Les nombreuses études ainsi réalisées au cours d'une décennie représentent l'un des plus vastes projets de recherche itérative en sciences sociales menés à bien dans les Caraïbes. Les membres de la population de Buen Hombre, tant individuellement qu'officiellement par le biais des trois associations villageoises ont contribué de façon décisive à l'identification des principales variables sociales, culturelles et environnementales qu'il convenait d'étudier et d'utiliser par la suite pour passer en revue et confirmer les résultats établis.
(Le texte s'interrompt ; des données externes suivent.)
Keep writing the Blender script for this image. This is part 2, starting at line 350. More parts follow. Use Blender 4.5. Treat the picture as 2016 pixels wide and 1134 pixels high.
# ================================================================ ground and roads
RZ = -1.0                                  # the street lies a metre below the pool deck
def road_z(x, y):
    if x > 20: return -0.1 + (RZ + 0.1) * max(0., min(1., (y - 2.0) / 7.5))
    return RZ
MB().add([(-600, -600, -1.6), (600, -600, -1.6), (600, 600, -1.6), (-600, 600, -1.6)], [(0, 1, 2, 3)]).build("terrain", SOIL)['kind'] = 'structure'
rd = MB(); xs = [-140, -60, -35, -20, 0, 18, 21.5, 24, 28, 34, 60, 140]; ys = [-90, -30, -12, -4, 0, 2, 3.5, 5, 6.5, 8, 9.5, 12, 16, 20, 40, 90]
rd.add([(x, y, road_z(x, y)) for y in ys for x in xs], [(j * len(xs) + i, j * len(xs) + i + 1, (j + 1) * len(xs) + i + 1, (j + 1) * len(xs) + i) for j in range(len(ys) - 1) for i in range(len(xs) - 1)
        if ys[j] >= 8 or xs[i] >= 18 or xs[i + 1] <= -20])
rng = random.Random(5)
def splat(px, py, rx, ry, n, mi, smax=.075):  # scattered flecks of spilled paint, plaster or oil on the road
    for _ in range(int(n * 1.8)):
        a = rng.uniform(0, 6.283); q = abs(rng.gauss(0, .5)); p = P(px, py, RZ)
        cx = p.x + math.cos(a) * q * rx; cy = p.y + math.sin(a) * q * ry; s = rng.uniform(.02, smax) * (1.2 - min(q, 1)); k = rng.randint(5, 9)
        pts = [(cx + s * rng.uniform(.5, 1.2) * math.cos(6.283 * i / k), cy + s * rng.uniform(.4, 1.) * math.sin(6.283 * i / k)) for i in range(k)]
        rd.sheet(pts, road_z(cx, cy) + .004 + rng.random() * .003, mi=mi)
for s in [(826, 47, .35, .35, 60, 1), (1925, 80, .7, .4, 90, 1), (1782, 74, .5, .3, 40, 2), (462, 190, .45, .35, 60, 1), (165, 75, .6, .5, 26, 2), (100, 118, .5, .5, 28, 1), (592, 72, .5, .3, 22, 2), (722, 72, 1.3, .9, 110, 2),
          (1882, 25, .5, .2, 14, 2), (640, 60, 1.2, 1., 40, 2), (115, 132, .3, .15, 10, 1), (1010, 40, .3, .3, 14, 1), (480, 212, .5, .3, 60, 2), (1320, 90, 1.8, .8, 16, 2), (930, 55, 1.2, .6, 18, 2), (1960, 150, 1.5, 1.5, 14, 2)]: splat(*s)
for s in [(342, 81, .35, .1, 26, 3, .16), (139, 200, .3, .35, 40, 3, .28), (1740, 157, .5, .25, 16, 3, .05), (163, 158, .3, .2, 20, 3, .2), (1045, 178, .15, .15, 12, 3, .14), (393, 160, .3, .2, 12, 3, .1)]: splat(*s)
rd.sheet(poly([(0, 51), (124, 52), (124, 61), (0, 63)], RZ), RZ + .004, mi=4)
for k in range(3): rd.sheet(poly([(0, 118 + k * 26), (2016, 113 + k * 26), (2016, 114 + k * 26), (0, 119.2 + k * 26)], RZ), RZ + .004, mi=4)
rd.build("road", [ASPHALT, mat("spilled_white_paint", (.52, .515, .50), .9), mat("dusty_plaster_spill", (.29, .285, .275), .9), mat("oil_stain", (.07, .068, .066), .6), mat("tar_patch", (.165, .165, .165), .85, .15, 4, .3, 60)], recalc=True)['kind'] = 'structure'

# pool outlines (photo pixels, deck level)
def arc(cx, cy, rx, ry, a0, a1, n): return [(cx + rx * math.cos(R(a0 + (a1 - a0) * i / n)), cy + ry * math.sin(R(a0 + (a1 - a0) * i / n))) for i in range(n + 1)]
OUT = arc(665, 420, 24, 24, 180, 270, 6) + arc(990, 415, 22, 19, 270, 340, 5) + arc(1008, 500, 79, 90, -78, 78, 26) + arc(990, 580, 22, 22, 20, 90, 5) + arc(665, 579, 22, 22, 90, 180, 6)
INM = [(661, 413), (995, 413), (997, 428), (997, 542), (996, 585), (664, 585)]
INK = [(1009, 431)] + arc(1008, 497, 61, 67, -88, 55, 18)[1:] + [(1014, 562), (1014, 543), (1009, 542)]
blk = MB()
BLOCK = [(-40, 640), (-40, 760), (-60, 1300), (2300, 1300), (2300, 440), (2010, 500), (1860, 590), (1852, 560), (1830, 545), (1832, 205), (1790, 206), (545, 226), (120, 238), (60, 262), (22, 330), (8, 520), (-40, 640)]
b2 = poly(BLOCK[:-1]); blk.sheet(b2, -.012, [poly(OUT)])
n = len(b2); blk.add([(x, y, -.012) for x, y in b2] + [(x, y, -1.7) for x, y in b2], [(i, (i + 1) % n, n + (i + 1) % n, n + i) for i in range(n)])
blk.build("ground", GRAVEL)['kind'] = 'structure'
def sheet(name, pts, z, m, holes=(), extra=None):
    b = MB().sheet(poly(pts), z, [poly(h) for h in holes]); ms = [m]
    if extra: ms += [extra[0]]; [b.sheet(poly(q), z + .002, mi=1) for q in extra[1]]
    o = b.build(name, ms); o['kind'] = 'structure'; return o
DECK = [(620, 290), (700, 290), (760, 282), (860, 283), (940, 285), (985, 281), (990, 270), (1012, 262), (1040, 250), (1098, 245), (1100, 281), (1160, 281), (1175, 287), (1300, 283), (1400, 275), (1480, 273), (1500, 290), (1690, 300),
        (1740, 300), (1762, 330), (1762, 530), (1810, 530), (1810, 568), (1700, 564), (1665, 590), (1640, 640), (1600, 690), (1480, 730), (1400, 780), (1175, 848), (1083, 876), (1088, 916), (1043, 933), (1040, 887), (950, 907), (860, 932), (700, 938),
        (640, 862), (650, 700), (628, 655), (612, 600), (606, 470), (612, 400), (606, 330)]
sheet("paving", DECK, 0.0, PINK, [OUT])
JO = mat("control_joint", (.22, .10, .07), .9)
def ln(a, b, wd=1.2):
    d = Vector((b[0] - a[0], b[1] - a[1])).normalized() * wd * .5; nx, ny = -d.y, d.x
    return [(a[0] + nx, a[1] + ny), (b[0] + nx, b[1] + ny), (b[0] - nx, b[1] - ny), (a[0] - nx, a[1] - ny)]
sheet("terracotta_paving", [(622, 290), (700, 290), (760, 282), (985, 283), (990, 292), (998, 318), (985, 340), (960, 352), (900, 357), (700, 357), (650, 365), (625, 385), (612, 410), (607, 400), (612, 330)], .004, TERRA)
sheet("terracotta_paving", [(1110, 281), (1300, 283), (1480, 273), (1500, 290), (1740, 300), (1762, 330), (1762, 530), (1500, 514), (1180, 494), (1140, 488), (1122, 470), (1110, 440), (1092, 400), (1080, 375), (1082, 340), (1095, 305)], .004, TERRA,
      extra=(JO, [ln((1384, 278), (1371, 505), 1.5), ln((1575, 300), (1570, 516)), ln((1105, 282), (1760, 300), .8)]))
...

Ces activités interdisciplinaires ont réuni des scientifiques oeuvrant dans des domaines aussi variés que l'écologie marine, la climatologie, la science des sols et la phytotechnie, l'anthropologie culturelle, et l'ethnohistoire. Enfin, les travaux réalisés ont traité de mieux en mieux les questions abordées grâce aux enseignements des résultats antérieurs et à l'écoute des populations directement concernées dans leur vie quotidienne.

3. LA SÉCURITÉ ALIMENTAIRE À BUEN HOMBRE

La sécurité alimentaire est une notion parfaitement définie par des études antérieures, bien qu'il soit difficile de savoir ce qu'elle signifie réellement pour une personne, une famille ou une communauté particulière quelconque. Bien que l'on sache beaucoup de choses sur la vie des habitants de Buen Hombre, il est difficile de se représenter par des mots ce que signifie l'insécurité alimentaire. On peut à cet effet citer un incident particulièrement remarquable relevé par un chercheur alors qu'il rendait visite un soir à une famille assez nombreuse de la communauté: la maîtresse de maison expliqua au chercheur qu'elle ne pouvait rien lui offrir à manger parce que son mari avait été malade, qu'elle n'avait pas pu pêcher ce jour-là et donc qu'elle n'avait pas de poisson à vendre: sans argent, ils ne pouvaient acheter leur ration quotidienne d'eau. Or, même si la famille disposait d'une quantité suffisante de haricots et de riz, elle n'avait pas d'eau pour préparer le repas. Ainsi, faute de pouvoir pêcher, ils étaient dans l'impossibilité de se nourrir, bien qu'ils ne manquassent ni de haricots secs, ni de riz.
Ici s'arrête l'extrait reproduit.